Certains diront qu’il faut faire payer les plus riches parce qu’ils n’ont jamais été aussi riches. Sauf qu’un riche n’a généralement pas trop de difficulté à s’installer dans un autre pays fiscalement plus accueillant…et il tarde ensuite à revenir. Si c’était si simple…
En attendant, il va bien falloir financer la transition écologique (mais pas que…), laquelle est par nature inflationniste et nécessite de lourds investissements…et donc de la dette.
Il y a bien une solution : faire en sorte que l’épargne individuelle s’investisse dans l’économie, si possible durable et responsable.
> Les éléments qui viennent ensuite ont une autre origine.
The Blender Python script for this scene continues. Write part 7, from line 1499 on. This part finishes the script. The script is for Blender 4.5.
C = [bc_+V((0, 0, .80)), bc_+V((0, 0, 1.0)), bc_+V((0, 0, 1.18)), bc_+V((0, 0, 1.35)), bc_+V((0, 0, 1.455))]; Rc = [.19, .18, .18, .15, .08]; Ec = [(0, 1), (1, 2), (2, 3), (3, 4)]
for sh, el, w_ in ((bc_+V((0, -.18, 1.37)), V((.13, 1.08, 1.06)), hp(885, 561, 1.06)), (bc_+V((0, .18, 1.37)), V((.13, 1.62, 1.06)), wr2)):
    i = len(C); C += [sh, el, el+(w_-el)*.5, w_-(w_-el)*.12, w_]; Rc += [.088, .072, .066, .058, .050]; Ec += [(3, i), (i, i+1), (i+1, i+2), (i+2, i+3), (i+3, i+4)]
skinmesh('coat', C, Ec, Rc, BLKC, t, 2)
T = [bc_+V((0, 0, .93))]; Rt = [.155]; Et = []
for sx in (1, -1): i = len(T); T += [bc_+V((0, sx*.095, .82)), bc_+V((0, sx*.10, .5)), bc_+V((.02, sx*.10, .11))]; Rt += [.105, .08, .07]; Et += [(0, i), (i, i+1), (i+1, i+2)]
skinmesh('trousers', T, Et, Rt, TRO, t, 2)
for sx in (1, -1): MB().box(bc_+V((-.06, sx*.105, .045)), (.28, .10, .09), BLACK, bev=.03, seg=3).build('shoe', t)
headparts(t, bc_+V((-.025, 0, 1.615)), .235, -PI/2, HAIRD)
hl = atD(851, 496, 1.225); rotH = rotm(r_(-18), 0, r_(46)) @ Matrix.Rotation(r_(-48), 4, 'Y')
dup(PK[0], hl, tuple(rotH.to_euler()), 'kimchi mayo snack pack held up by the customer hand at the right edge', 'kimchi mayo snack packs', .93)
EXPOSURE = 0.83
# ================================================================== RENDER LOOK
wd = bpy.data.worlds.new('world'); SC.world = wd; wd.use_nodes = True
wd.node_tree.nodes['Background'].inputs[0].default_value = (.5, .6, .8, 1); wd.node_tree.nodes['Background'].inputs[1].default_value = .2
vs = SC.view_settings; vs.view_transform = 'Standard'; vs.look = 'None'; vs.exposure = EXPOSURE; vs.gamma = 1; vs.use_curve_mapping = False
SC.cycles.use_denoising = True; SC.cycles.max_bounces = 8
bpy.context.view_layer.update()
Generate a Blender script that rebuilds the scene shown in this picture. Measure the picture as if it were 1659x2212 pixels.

Mais voilà, avec les taux qui se sont envolés, les épargnants et les investisseurs ont une fâcheuse tendance à placer à court terme (voir écart taux courts/taux longs des BT et OAT) et à privilégier la liquidité.
Pour finir, je suis en train de me dire que la lutte contre l’inflation générera peut-être plus de conséquences négatives que ce que j’avais imaginé…et que ma politique monétaire n’est peut-être pas la plus pertinente lorsqu’on la met en perspective avec l’impérieuse nécessité de lutter contre le réchauffement climatique…
Tout ça me donne mal à la tête, moi pauvre banquier(ère) central(e).